Below is the data. Give it again, complete and exact.

- DATA SHOWN -
● ● ● ● ● ● ●

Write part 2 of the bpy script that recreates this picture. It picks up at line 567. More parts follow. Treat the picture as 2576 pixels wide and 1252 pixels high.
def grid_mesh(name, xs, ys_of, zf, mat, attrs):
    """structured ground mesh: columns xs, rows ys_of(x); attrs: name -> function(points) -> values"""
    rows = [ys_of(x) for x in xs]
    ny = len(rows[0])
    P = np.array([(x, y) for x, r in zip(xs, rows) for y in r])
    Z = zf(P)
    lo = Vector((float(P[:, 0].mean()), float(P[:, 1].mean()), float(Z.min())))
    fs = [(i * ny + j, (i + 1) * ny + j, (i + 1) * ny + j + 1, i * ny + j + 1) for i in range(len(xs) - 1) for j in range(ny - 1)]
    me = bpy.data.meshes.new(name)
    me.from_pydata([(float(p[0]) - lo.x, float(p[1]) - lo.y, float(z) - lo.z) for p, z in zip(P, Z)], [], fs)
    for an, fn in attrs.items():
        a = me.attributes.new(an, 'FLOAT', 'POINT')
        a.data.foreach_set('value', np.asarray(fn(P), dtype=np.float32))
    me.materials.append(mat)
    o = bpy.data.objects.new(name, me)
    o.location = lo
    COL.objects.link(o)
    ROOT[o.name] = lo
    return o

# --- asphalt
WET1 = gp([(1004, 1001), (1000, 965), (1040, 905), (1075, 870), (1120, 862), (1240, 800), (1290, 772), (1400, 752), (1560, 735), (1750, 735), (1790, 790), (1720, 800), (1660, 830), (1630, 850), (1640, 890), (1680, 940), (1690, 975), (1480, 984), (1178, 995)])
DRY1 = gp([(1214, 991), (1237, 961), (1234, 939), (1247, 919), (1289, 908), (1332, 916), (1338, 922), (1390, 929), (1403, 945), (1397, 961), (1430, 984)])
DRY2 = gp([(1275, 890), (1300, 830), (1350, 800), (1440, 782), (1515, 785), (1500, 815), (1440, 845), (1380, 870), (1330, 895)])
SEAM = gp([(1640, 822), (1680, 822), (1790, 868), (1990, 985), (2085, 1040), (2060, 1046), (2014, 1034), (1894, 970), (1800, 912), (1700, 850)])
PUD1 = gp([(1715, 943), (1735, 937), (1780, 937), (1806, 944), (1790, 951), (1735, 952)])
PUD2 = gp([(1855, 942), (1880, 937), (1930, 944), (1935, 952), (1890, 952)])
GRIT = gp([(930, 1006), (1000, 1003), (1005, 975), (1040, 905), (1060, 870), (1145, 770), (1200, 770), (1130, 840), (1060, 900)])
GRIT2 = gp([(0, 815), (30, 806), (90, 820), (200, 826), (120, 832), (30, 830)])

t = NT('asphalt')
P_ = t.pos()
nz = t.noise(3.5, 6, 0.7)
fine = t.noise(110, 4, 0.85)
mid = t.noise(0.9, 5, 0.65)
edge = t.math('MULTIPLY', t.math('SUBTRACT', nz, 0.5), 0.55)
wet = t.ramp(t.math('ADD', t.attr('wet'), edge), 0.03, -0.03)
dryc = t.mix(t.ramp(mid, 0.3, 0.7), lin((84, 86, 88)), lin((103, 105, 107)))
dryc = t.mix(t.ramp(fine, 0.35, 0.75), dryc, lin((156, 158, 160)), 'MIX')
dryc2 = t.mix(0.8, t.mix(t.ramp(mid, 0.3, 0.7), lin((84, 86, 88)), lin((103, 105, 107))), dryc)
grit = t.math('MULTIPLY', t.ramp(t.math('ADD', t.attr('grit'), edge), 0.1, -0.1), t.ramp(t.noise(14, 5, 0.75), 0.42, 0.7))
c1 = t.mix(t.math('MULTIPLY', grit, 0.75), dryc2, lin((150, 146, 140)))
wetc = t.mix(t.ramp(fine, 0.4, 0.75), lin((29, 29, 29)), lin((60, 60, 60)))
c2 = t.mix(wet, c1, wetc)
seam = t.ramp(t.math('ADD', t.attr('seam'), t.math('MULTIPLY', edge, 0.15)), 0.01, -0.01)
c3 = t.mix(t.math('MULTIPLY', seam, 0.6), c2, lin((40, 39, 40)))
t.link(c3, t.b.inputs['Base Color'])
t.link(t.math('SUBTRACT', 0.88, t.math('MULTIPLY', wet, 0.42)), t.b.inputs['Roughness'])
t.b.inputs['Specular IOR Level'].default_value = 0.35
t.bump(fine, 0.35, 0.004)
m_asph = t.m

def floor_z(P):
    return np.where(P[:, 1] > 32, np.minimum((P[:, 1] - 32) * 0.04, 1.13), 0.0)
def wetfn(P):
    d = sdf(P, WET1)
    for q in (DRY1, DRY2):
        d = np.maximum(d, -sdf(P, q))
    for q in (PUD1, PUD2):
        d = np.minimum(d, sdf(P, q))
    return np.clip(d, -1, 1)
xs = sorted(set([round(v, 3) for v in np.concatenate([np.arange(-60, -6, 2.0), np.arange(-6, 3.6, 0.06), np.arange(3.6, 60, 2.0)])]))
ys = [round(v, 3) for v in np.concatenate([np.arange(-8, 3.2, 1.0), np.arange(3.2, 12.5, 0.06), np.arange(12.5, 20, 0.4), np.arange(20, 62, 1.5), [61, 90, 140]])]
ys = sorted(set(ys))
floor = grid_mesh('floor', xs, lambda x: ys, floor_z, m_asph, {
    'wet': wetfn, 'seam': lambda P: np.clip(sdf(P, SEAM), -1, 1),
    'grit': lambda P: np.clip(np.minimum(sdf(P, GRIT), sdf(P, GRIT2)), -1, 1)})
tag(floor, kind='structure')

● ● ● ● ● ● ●

- RESULT -
Write part 2 of the bpy script that recreates this picture. It picks up at line 567. More parts follow. Treat the picture as 2576 pixels wide and 1252 pixels high.
def grid_mesh(name, xs, ys_of, zf, mat, attrs):
    """structured ground mesh: columns xs, rows ys_of(x); attrs: name -> function(points) -> values"""
    rows = [ys_of(x) for x in xs]
    ny = len(rows[0])
    P = np.array([(x, y) for x, r in zip(xs, rows) for y in r])
    Z = zf(P)
    lo = Vector((float(P[:, 0].mean()), float(P[:, 1].mean()), float(Z.min())))
    fs = [(i * ny + j, (i + 1) * ny + j, (i + 1) * ny + j + 1, i * ny + j + 1) for i in range(len(xs) - 1) for j in range(ny - 1)]
    me = bpy.data.meshes.new(name)
    me.from_pydata([(float(p[0]) - lo.x, float(p[1]) - lo.y, float(z) - lo.z) for p, z in zip(P, Z)], [], fs)
    for an, fn in attrs.items():
        a = me.attributes.new(an, 'FLOAT', 'POINT')
        a.data.foreach_set('value', np.asarray(fn(P), dtype=np.float32))
    me.materials.append(mat)
    o = bpy.data.objects.new(name, me)
    o.location = lo
    COL.objects.link(o)
    ROOT[o.name] = lo
    return o

# --- asphalt
WET1 = gp([(1004, 1001), (1000, 965), (1040, 905), (1075, 870), (1120, 862), (1240, 800), (1290, 772), (1400, 752), (1560, 735), (1750, 735), (1790, 790), (1720, 800), (1660, 830), (1630, 850), (1640, 890), (1680, 940), (1690, 975), (1480, 984), (1178, 995)])
DRY1 = gp([(1214, 991), (1237, 961), (1234, 939), (1247, 919), (1289, 908), (1332, 916), (1338, 922), (1390, 929), (1403, 945), (1397, 961), (1430, 984)])
DRY2 = gp([(1275, 890), (1300, 830), (1350, 800), (1440, 782), (1515, 785), (1500, 815), (1440, 845), (1380, 870), (1330, 895)])
SEAM = gp([(1640, 822), (1680, 822), (1790, 868), (1990, 985), (2085, 1040), (2060, 1046), (2014, 1034), (1894, 970), (1800, 912), (1700, 850)])
PUD1 = gp([(1715, 943), (1735, 937), (1780, 937), (1806, 944), (1790, 951), (1735, 952)])
PUD2 = gp([(1855, 942), (1880, 937), (1930, 944), (1935, 952), (1890, 952)])
GRIT = gp([(930, 1006), (1000, 1003), (1005, 975), (1040, 905), (1060, 870), (1145, 770), (1200, 770), (1130, 840), (1060, 900)])
GRIT2 = gp([(0, 815), (30, 806), (90, 820), (200, 826), (120, 832), (30, 830)])

t = NT('asphalt')
P_ = t.pos()
nz = t.noise(3.5, 6, 0.7)
fine = t.noise(110, 4, 0.85)
mid = t.noise(0.9, 5, 0.65)
edge = t.math('MULTIPLY', t.math('SUBTRACT', nz, 0.5), 0.55)
wet = t.ramp(t.math('ADD', t.attr('wet'), edge), 0.03, -0.03)
dryc = t.mix(t.ramp(mid, 0.3, 0.7), lin((84, 86, 88)), lin((103, 105, 107)))
dryc = t.mix(t.ramp(fine, 0.35, 0.75), dryc, lin((156, 158, 160)), 'MIX')
dryc2 = t.mix(0.8, t.mix(t.ramp(mid, 0.3, 0.7), lin((84, 86, 88)), lin((103, 105, 107))), dryc)
grit = t.math('MULTIPLY', t.ramp(t.math('ADD', t.attr('grit'), edge), 0.1, -0.1), t.ramp(t.noise(14, 5, 0.75), 0.42, 0.7))
c1 = t.mix(t.math('MULTIPLY', grit, 0.75), dryc2, lin((150, 146, 140)))
wetc = t.mix(t.ramp(fine, 0.4, 0.75), lin((29, 29, 29)), lin((60, 60, 60)))
c2 = t.mix(wet, c1, wetc)
seam = t.ramp(t.math('ADD', t.attr('seam'), t.math('MULTIPLY', edge, 0.15)), 0.01, -0.01)
c3 = t.mix(t.math('MULTIPLY', seam, 0.6), c2, lin((40, 39, 40)))
t.link(c3, t.b.inputs['Base Color'])
t.link(t.math('SUBTRACT', 0.88, t.math('MULTIPLY', wet, 0.42)), t.b.inputs['Roughness'])
t.b.inputs['Specular IOR Level'].default_value = 0.35
t.bump(fine, 0.35, 0.004)
m_asph = t.m

def floor_z(P):
    return np.where(P[:, 1] > 32, np.minimum((P[:, 1] - 32) * 0.04, 1.13), 0.0)
def wetfn(P):
    d = sdf(P, WET1)
    for q in (DRY1, DRY2):
        d = np.maximum(d, -sdf(P, q))
    for q in (PUD1, PUD2):
        d = np.minimum(d, sdf(P, q))
    return np.clip(d, -1, 1)
xs = sorted(set([round(v, 3) for v in np.concatenate([np.arange(-60, -6, 2.0), np.arange(-6, 3.6, 0.06), np.arange(3.6, 60, 2.0)])]))
ys = [round(v, 3) for v in np.concatenate([np.arange(-8, 3.2, 1.0), np.arange(3.2, 12.5, 0.06), np.arange(12.5, 20, 0.4), np.arange(20, 62, 1.5), [61, 90, 140]])]
ys = sorted(set(ys))
floor = grid_mesh('floor', xs, lambda x: ys, floor_z, m_asph, {
    'wet': wetfn, 'seam': lambda P: np.clip(sdf(P, SEAM), -1, 1),
    'grit': lambda P: np.clip(np.minimum(sdf(P, GRIT), sdf(P, GRIT2)), -1, 1)})
tag(floor, kind='structure')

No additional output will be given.